WORK INSTRUCTIONS
Extract word for word the lines of the listing from its start to the line holding "beads_on('water_beads', pb, tp_thing)", both ends kept; pictures are not part of the copy.

INFORMATION SHOWN

** start **

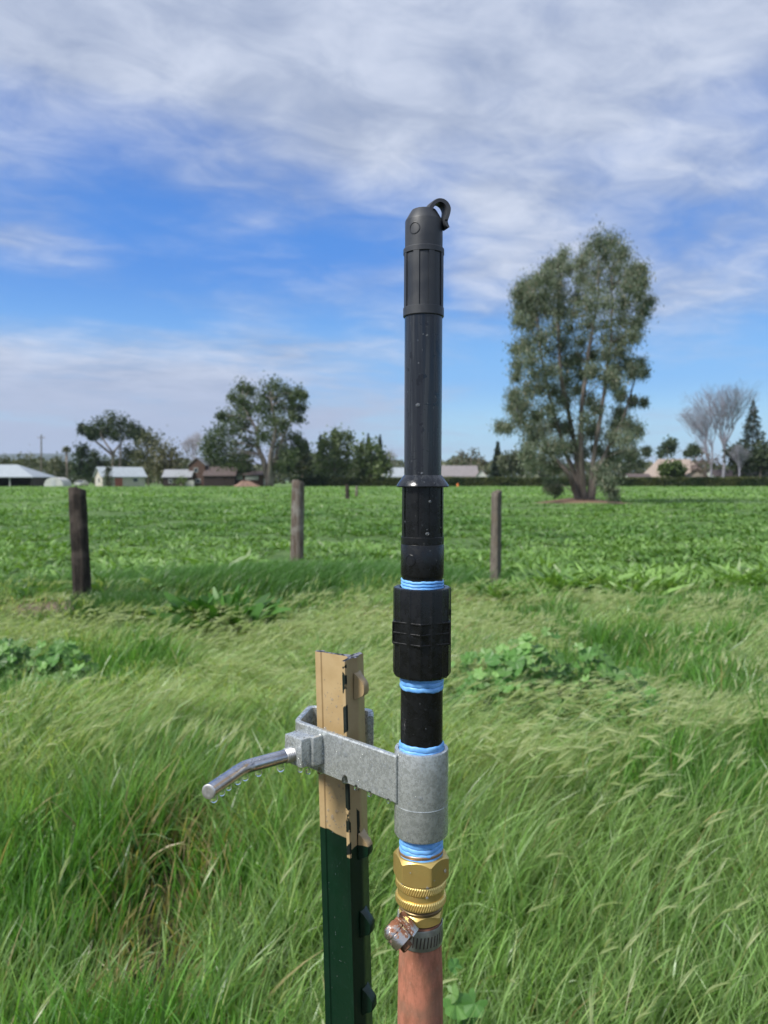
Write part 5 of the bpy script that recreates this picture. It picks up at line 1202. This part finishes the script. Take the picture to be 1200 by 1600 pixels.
pb = [onstem(x_, y_, r_) for x_, y_, r_ in ((519, 1093, .0011), (526, 1104, .0009), (529, 1088, .0008), (507, 1062, .0006), (520, 1281 - 4, .0017), (526, 1268, .0013), (513, 1266, .0010), (530, 1228, .0012), (536, 1232, .0010), (523, 1283, .0009), (511, 1283, .0009), (515, 1290, .0008), (520, 1300, .0007), (519, 1245, .0008), (529, 1124, .0007), (503, 1119, .0006))] + [onstem(rd.uniform(502, 536), rd.uniform(1060, 1130), rd.uniform(.0003, .0006)) for _ in range(26)] + [onstem(rd.uniform(506, 540), rd.uniform(1215, 1300), rd.uniform(.0003, .0007)) for _ in range(24)] + [onstem(rd.uniform(512, 545), rd.uniform(1330, 1600), rd.uniform(.0002, .0004)) for _ in range(30)]
beads_on('water_beads', pb, tp_thing)

# ---------------------------------------------------------------- brass hose connector
bt_ = thing('hose_connector', axp(1425), 'yellow brass hex connector with two knurled rings, between blue taped thread and hose', 'hose fitting')
def hexnut(y0, y1, R, name, m, ph, parent, inner, cham=2.6, bot=True):
    s = MB(); ap = R * math.cos(math.pi / 6); segs = 96
    def hr(a, R_): q = (a + ph) % (math.pi / 3) - math.pi / 6; return R_ * math.cos(math.pi / 6) / math.cos(q)
    rows = []
    zt, zb_ = zz_(y0), zz_(y1); e = rw(1, y0)
    def row(fn_): rows.append([AM @ Vector((fn_(a)[0] * math.cos(a), fn_(a)[0] * math.sin(a), fn_(a)[1])) for a in [2 * math.pi * k / segs for k in range(segs)]])
    sR = lambda v: rw(v, y0)
    drop = lambda a: (hr(a, R) - ap) / (R - ap) * cham
    if bot: row(lambda a: (sR(inner), zb_)); row(lambda a: (sR(ap * .97), zb_)); row(lambda a: (sR(hr(a, R)), zb_ + e * (.5 + drop(a))))
    else: row(lambda a: (sR(hr(a, R)), zb_))
    row(lambda a: (sR(hr(a, R)), zt - e * (.7 + drop(a)))); row(lambda a: (sR(ap * .985), zt)); row(lambda a: (sR(inner), zt + e * .2))
    V = [v for r_ in rows for v in r_]; Fc = []
    for i_ in range(len(rows) - 1):
        for k in range(segs): k2 = (k + 1) % segs; Fc.append((i_ * segs + k, i_ * segs + k2, (i_ + 1) * segs + k2, (i_ + 1) * segs + k))
    s.add(V, Fc); return s.build(name, m, parent, angle=24)
PH = math.pi / 2 + rad(42.7)
hexnut(1331, 1369, 44.5, 'hex_body', m_brass, PH, bt_, 33, 5.5)
def knurl(y0, y1, R, name):
    s = MB(); z0, z1 = zz_(y1), zz_(y0); nz = 14; pr = []; R_ = rw(R, y0)
    for i_ in range(nz + 1): pr.append((R_, z0 + (z1 - z0) * i_ / nz))
    ee = .00034
    def fr(a, r_, z):
        f = (z - z0) / (z1 - z0); edge = min(1, 6 * f, 6 * (1 - f)); return r_ - .0005 * (1 - edge) + ee * edge * math.sin(64 * a - (z - z0) * 1500) , z
    s.lathe([(R_ - .003, z0)] + pr + [(R_ - .003, z1)], 396, AM, 0, lambda a, r_, z: fr(a, r_, z) if r_ > R_ - .001 else (r_, z)); return s.build(name, m_brassk, bt_, smooth=True, angle=50)
s = MB(); s.lathe(prof((34, 1407), (36.4, 1406), (36.4, 1367), (34, 1366)), 72, AM); s.build('sleeve', m_brass, bt_, angle=30)
knurl(1369.5, 1382, 39.0, 'knurled_ring'); knurl(1393, 1406, 39.0, 'knurled_ring')
s = MB(); s.lathe(prof((28, 1419), (31, 1418), (33.4, 1416), (34.2, 1412), (32.6, 1410.5), (34.4, 1408.5), (34, 1405)), 72, AM); s.build('neck', m_brassd, bt_, angle=40)
hexnut(1416, 1432, 38.0, 'hex_tail', m_brass, PH + rad(30), bt_, 30, 4.0)
bts = [onaxis(667 - 1, 1366, 41, .0014), onaxis(694, 1350, 42, .0014), onaxis(627, 1366, 41, .0010), onaxis(676, 1357, 41, .0007), onaxis(665, 1381, 41, .0009), onaxis(640, 1345, 41, .0005)]
beads_on('water_beads', bts, bt_)

# ---------------------------------------------------------------- hose and its clamp
m_hose, t, p = mat('faded red rubber', (.40, .13, .085), .75, 0, .25); co = objco(t)
mp = t.new('ShaderNodeMapping'); mp.inputs['Scale'].default_value = (1, 1, .35); t.put(mp.inputs[0], co)
n = t.noise(mp.outputs[0], 140, 6, .75); nb = t.noise(co, 45, 4, .65); nf = t.noise(co, 420, 5, .7)
c = t.mix(t.ramp(n, .36, .64), (.47, .185, .115), (.27, .115, .068)); c = t.mix(t.ramp(nb, .42, .68, 0, .6), c, (.24, .145, .095)); c = t.mix(t.ramp(nf, .58, .72, 0, .35), c, (.52, .30, .22)); c = t.mix(t.ramp(nf, .28, .40, .5, 0), c, (.10, .05, .035))
t.put(p.inputs['Base Color'], c); bump(t, p, nf, .25, .0006)
hz = A0.copy(); hose = thing('garden_hose', (axp(1500).x, YA, gz(0, .5)), 'faded red rubber garden hose rising from the grass to the brass connector', 'hose')
pt_ = [axp(y) for y in (1434, 1450, 1470, 1490, 1520, 1560, 1600)]; rr2 = [rw(31.5, 1434), rw(33.2, 1450), rw(32.6, 1470), rw(33.6, 1492), rw(34.8, 1520), rw(35.3, 1560), rw(35.5, 1600)]
dn = (pt_[-1] - pt_[-2]).normalized(); q = pt_[-1].copy(); pt_ += [q + dn * .1, q + dn * .3, q + dn * .55]; zg = gz(0, .5) + .02
q = pt_[-1]; pt_ += [Vector((q.x - .02, q.y - .02, max(zg, q.z - .20))), Vector((q.x - .07, q.y - .08, zg)), Vector((q.x - .25, q.y - .20, zg)), Vector((q.x - .6, q.y - .3, zg))]
def cat_(P4, R4, st_=6):
    o = []; rr = []
    for i_ in range(len(P4) - 1):
        p0 = P4[max(i_ - 1, 0)]; p1 = P4[i_]; p2 = P4[i_ + 1]; p3 = P4[min(i_ + 2, len(P4) - 1)]
        for j in range(st_): f = j / st_; o.append(.5 * ((2 * p1) + (p2 - p0) * f + (2 * p0 - 5 * p1 + 4 * p2 - p3) * f * f + (3 * p1 - p0 - 3 * p2 + p3) * f ** 3)); rr.append(R4[i_] * (1 - f) + R4[i_ + 1] * f)
    o.append(P4[-1]); rr.append(R4[-1]); return o, rr
rr2 += [rr2[-1]] * (len(pt_) - len(rr2)); po, ro = cat_(pt_, rr2); s = MB(); s.tube(po, ro, 48); s.build('tube', m_hose, hose, smooth=True, angle=50)
clampc = axp(1456); clamp = thing('hose_clamp', clampc, 'steel worm-drive hose clamp with rusty screw housing round the red hose top', 'hose clamp')
m_clband = noisy('dull clamp steel', (.30, .31, .32), (.50, .51, .52), 160, .38, metal=.9, bs=.1, bd=.0004)
m_slot, _, _ = mat('slot shadow side', (.045, .03, .025), .8)
s = MB(); s.lathe(prof((33.2, 1468), (34.2, 1467.6), (34.6, 1466), (34.6, 1438), (34.2, 1436.4), (33.2, 1436.2)), 80, AM)
R_ = rw(34.72, 1454); zc = zz_(1454); hh = rw(8.5, 1454)
for k in range(30):
    a = -math.pi / 2 - .05 + (k - 5) * .165
    if k > 20 and k < 38: pass
    V = []
    for (da, dz_) in ((-.030, -hh), (.030, -hh), (.030, hh), (-.030, hh)):
        aa = a + da + dz_ / hh * .03; V.append(AM @ Vector((R_ * math.cos(aa), R_ * math.sin(aa), zc + dz_)))
    s.add(V, [(0, 1, 2, 3)], 1)
s.build('band', [m_clband, m_slot], clamp, angle=40)
m_rust, t, p = mat('rusty plated steel', (.55, .5, .45), .35, .7, .5); co = objco(t); n = t.noise(co, 170, 6, .7, .3); nn = t.noise(co, 60, 3, .6); ox, oy, oz = t.sep(co)
g = t.math('ADD', n, t.math('MULTIPLY', t.math('ADD', oz, -.0165), 16.0)); r_ = t.ramp(g, .52, .58)
c = t.mix(r_, (.62, .56, .50), (.24, .095, .045)); c = t.mix(t.math('MULTIPLY', t.ramp(n, .60, .66), r_), c, (.62, .50, .40)); t.put(p.inputs['Base Color'], c); t.put(p.inputs['Metallic'], t.math('SUBTRACT', .95, t.math('MULTIPLY', r_, .9))); t.put(p.inputs['Roughness'], t.math('ADD', .24, t.math('MULTIPLY', r_, .5))); bump(t, p, n, .4, .001)
h0 = P(609, 1447, .472); h1 = P(631, 1474, .468); hd = (h1 - h0).normalized(); M3 = Matrix.Translation(h0) @ hd.to_track_quat('Z', 'Y').to_matrix().to_4x4(); HL = (h1 - h0).length
RH = .0062
def hfr(a, r_, z): return r_ * (1 + .05 * math.sin(2 * a + 1)), z
s = MB(); s.lathe([(.0001, -.0010), (RH * .55, -.0012), (RH * .72, -.0006), (RH * .80, .0006), (RH * .98, .0014), (RH * 1.04, .0022), (RH * 1.04, HL * .36), (RH * .94, HL * .38), (RH * .94, HL * .42), (RH * 1.06, HL * .44), (RH * 1.08, HL * .78), (RH * 1.0, HL * .98), (RH * .8, HL * 1.02), (.0001, HL * 1.02)], 32, M3, 0, hfr); hs_ = s.build('screw_housing', m_rust, clamp, angle=40)
sidev = hd.cross(Vector((0, -1, 0))).normalized()
s = MB(); s.box((h0 + h1) / 2 + Vector((.0055, .0075, .001)), (.010, .007, .015), hd.to_track_quat('Z', 'Y').to_matrix().to_4x4(), 0, .0012); s.build('saddle', m_rust, hs_, angle=40)
M4 = Matrix.Translation(h1) @ hd.to_track_quat('Z', 'Y').to_matrix().to_4x4(); rs_ = .0037
def h6(a, r_, z): q_ = a % (math.pi / 3) - math.pi / 6; return (r_ * .9 / math.cos(q_) if r_ > .002 else r_), z
m_rustd = noisy('dark rust', (.10, .045, .022), (.26, .13, .065), 300, .65, metal=.4, bs=.3, bd=.0006)
s = MB(); s.lathe([(rs_ * .8, -.0005), (rs_, .0004), (rs_, .0034), (rs_ * .85, .0040), (rs_ * .45, .0040), (.0012, .0026), (.0001, .0026)], 36, M4, 0, h6); sc_ = s.build('hex_screw', m_rustd, clamp, angle=35)
s = MB(); tl = P(621.5, 1435, .478); s.box(tl, (.0009, .006, .0095), Matrix.Rotation(rad(8), 4, 'Y'), 0, .0003); s.build('band_tail', m_galv, clamp)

** end **

THE RESULT
Write part 5 of the bpy script that recreates this picture. It picks up at line 1202. This part finishes the script. Take the picture to be 1200 by 1600 pixels.
pb = [onstem(x_, y_, r_) for x_, y_, r_ in ((519, 1093, .0011), (526, 1104, .0009), (529, 1088, .0008), (507, 1062, .0006), (520, 1281 - 4, .0017), (526, 1268, .0013), (513, 1266, .0010), (530, 1228, .0012), (536, 1232, .0010), (523, 1283, .0009), (511, 1283, .0009), (515, 1290, .0008), (520, 1300, .0007), (519, 1245, .0008), (529, 1124, .0007), (503, 1119, .0006))] + [onstem(rd.uniform(502, 536), rd.uniform(1060, 1130), rd.uniform(.0003, .0006)) for _ in range(26)] + [onstem(rd.uniform(506, 540), rd.uniform(1215, 1300), rd.uniform(.0003, .0007)) for _ in range(24)] + [onstem(rd.uniform(512, 545), rd.uniform(1330, 1600), rd.uniform(.0002, .0004)) for _ in range(30)]
beads_on('water_beads', pb, tp_thing)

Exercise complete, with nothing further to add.